FIT21 act will foster American innovation and protect consumers by creating a clear regulatory framework for crypto.
The Financial Innovation and Technology for the 21st Century Act (FIT21) is an important concern in the crypto industry. The proposed legislation aims for the creation of a safe and regulated structure for digital assets in the US. It was recently approved in the House of Representatives by a 278-136 vote.
While 200 Republicans voted in favor of the bill, only 70 Democrats showed support.
FIT21 aims to provide robust consumer protections and to clarify which cryptos are regulated by the CFTC (Commodity Futures Trading Commission) and which are regulated by the SEC (Securities and Exchange Commission).
The main reason for which this is important is the difference between definitions of commodities/securities and the regulation consequences.
The new bill would also establish other consumer protection requirements such as:
- segregation of customer funds
- lock-up periods for token insiders
- limitations on annual sales volumes
- disclosure requirements
While President Joe Biden vetoed the FIT21 bill, former President Donald Trump shows huge support for the crypto industry.

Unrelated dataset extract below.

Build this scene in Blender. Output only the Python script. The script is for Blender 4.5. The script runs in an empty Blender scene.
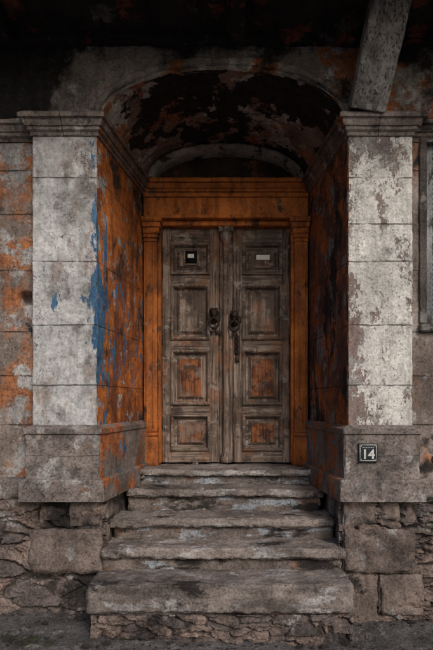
import bpy, math, random
from mathutils import Vector, noise
random.seed(7)
scene=bpy.context.scene
def fbm(p,o=4): return noise.fractal(Vector(p),1.0,2.0,o)
def sst(a,b,x):
    t=max(0,min(1,(x-a)/(b-a))); return t*t*(3-2*t)

# ---------------------------------------------------------------- materials
class M:
    def __init__(s,name,rough=.9,spec=.25):
        s.m=bpy.data.materials.new(name); s.m.use_nodes=True
        s.nt=s.m.node_tree; s.N=s.nt.nodes; s.L=s.nt.links
        s.b=s.N['Principled BSDF']; s.b.inputs['Roughness'].default_value=rough
        s.b.inputs['Specular IOR Level'].default_value=spec
        s.co=s.N.new('ShaderNodeTexCoord').outputs['Object']
        s.sep=None
    def sock(s,i,v):
        if isinstance(v,(int,float)): i.default_value=v
        elif isinstance(v,(tuple,list)): i.default_value=tuple(v)+((1,) if len(v)==3 and len(i.default_value)==4 else ())
        else: s.L.new(v,i)
    def axis(s,a):
        if s.sep is None:
            s.sep=s.N.new('ShaderNodeSeparateXYZ'); s.L.new(s.co,s.sep.inputs[0])
        return s.sep.outputs['XYZ'.index(a)]
    def math(s,op,a,b=0.0,c=0.0,clamp=False):
        n=s.N.new('ShaderNodeMath'); n.operation=op; n.use_clamp=clamp
        s.sock(n.inputs[0],a); s.sock(n.inputs[1],b); s.sock(n.inputs[2],c); return n.outputs[0]
    def noise(s,scale,detail=6,rough=.6,st=(1,1,1),off=0,dist=0):
        mp=s.N.new('ShaderNodeMapping'); s.L.new(s.co,mp.inputs[0])
        mp.inputs['Scale'].default_value=st; mp.inputs['Location'].default_value=(off*3.1,off*1.7,off*2.3)
        n=s.N.new('ShaderNodeTexNoise'); s.L.new(mp.outputs[0],n.inputs['Vector'])
        n.inputs['Scale'].default_value=scale; n.inputs['Detail'].default_value=detail
        n.inputs['Roughness'].default_value=rough; n.inputs['Distortion'].default_value=dist
        return n.outputs['Fac']
    def ramp(s,f,a,b,lo=0.0,hi=1.0,smooth=True):
        n=s.N.new('ShaderNodeMapRange'); n.interpolation_type='SMOOTHSTEP' if smooth else 'LINEAR'
        s.sock(n.inputs['Value'],f)
        n.inputs['From Min'].default_value=a; n.inputs['From Max'].default_value=b
        n.inputs['To Min'].default_value=lo; n.inputs['To Max'].default_value=hi
        return n.outputs['Result']
    def mix(s,f,a,b,mode='MIX'):
        n=s.N.new('ShaderNodeMix'); n.data_type='RGBA'; n.blend_type=mode
        s.sock(n.inputs[0],f); s.sock(n.inputs[6],a); s.sock(n.inputs[7],b); return n.outputs[2]
    def out(s,col,h=None,strength=1.0,rough=None):
        s.sock(s.b.inputs['Base Color'],col)
        if h is not None:
            bp=s.N.new('ShaderNodeBump'); bp.inputs['Distance'].default_value=1.0
            bp.inputs['Strength'].default_value=strength; s.L.new(h,bp.inputs['Height'])
            s.L.new(bp.outputs[0],s.b.inputs['Normal'])
        if rough is not None: s.sock(s.b.inputs['Roughness'],rough)
        return s.m
def dk(c,f): return tuple(x*f for x in c)
_seed=[0]
def layered(name,base,layers,joints=(),jw=.006,speck=.35,grain=.0022,pit=.004,rough=.92,blot=.45,streak=.3,attr=False,warpj=.012,jdark=.8,crack=0,fine=55):
    _seed[0]+=1; o=_seed[0]*1.37
    m=M(name,rough)
    b1,b2=base if isinstance(base[0],tuple) else (base,dk(base,.55))
    n3=m.noise(14,5,.7,off=o+5)
    nb=m.noise(3.2,5,.68,off=o)
    col=m.mix(m.ramp(nb,.35,.65),b1,b2)
    n2=m.noise(fine,2,.7,off=o+3)
    h=m.math('ADD',m.math('MULTIPLY',n2,grain),m.math('MULTIPLY',n3,grain*3))
    if attr:
        at=m.N.new('ShaderNodeAttribute'); at.attribute_name='Col'
        sp=m.N.new('ShaderNodeSeparateColor'); m.L.new(at.outputs['Color'],sp.inputs[0])
        col=m.mix(1.0,col,m.mix(sp.outputs[0],(.50,.50,.53),(1.5,1.3,1.2)),'MULTIPLY')
        col=m.mix(m.ramp(sp.outputs[1],0,.35,1,0),col,dk(b2,.35))
    for l in layers:
        f=m.noise(l.get('s',3),l.get('d',6),l.get('r',.68),st=l.get('st',(1,1,1)),off=o+l.get('o',0)+len(m.N)*.11,dist=l.get('dist',0))
        for (ax,lo,hi,amt) in l.get('bias',()):
            f=m.math('ADD',f,m.ramp(m.axis(ax),lo,hi,0,amt))
        sf=l.get('soft',.02)
        mk=m.ramp(f,l['t']-sf,l['t']+sf)
        if 'a' in l: mk=m.math('MULTIPLY',mk,l['a'])
        c=l['c']
        c1,c2=c if isinstance(c[0],tuple) else (c,dk(c,.7))
        cc=m.mix(m.ramp(n3,.38,.62),c1,c2)
        col=m.mix(mk,col,cc)
        if l.get('rel',0): h=m.math('ADD',h,m.math('MULTIPLY',mk,l['rel']))
    g=m.ramp(m.noise(1.6,6,.7,off=o+13),.3,.7,1-blot,1+blot*.35)
    col=m.mix(1.0,col,m.mix(1.0,(1,1,1),g,'MULTIPLY'),'MULTIPLY')
    if streak:
        g=m.ramp(m.noise(2.2,5,.65,st=(5,5,.6),off=o+17),.42,.68,1,1-streak)
        col=m.mix(1.0,col,m.mix(1.0,(1,1,1),g,'MULTIPLY'),'MULTIPLY')
    g=m.ramp(n2,.3,.62,1-speck,1.08); col=m.mix(1.0,col,m.mix(1.0,(1,1,1),g,'MULTIPLY'),'MULTIPLY')
    pm=m.math('MULTIPLY',m.ramp(m.noise(38,3,.75,off=o+21),.60,.66),m.ramp(nb,.42,.58,.25,1))
    col=m.mix(m.math('MULTIPLY',pm,.6),col,dk(b2,.4)); h=m.math('SUBTRACT',h,m.math('MULTIPLY',pm,pit))
    if crack:
        cn=m.math('ABSOLUTE',m.math('SUBTRACT',m.noise(2.3,5,.62,st=(1,1,.8),off=o+41),.5))
        ck=m.math('MULTIPLY',m.ramp(cn,.0008,.0035,1,0),m.ramp(nb,.47,.56))
        col=m.mix(m.math('MULTIPLY',ck,crack),col,dk(b2,.25)); h=m.math('SUBTRACT',h,m.math('MULTIPLY',ck,.003))
    if joints:
        wn=m.math('MULTIPLY',m.math('SUBTRACT',m.noise(7,4,.7,off=o+4),.5),warpj*2)
        J=None
        for (ax,v) in joints:
            d=m.math('ABSOLUTE',m.math('SUBTRACT',m.math('ADD',m.axis(ax),wn),v))
            r=m.ramp(d,jw*.25,jw,1,0)
            J=r if J is None else m.math('MAXIMUM',J,r)
        J=m.math('MULTIPLY',J,m.ramp(m.noise(5,4,.6,off=o+31),.36,.52,.2,1))
        col=m.mix(m.math('MULTIPLY',J,jdark),col,dk(b2,.3)); h=m.math('SUBTRACT',h,m.math('MULTIPLY',J,.007))
    return m.out(col,h)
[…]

Trump’s Presidential campaign started accepting crypto donations.
Trump made an important move and became the first American President to accept Bitcoin Lightning Network payments for campaign donations.
This announcement marks an important step in integrating Bitcoin into mainstream politics, highlighting the former US President’s strong commitment to crypto.
Elon Musk was one of the prominent voices who showed support for Trump following the latest events involving the former President of the US.
The 2024 US elections are set for November 5, a date which was highlighted by Trump as crucial for the country.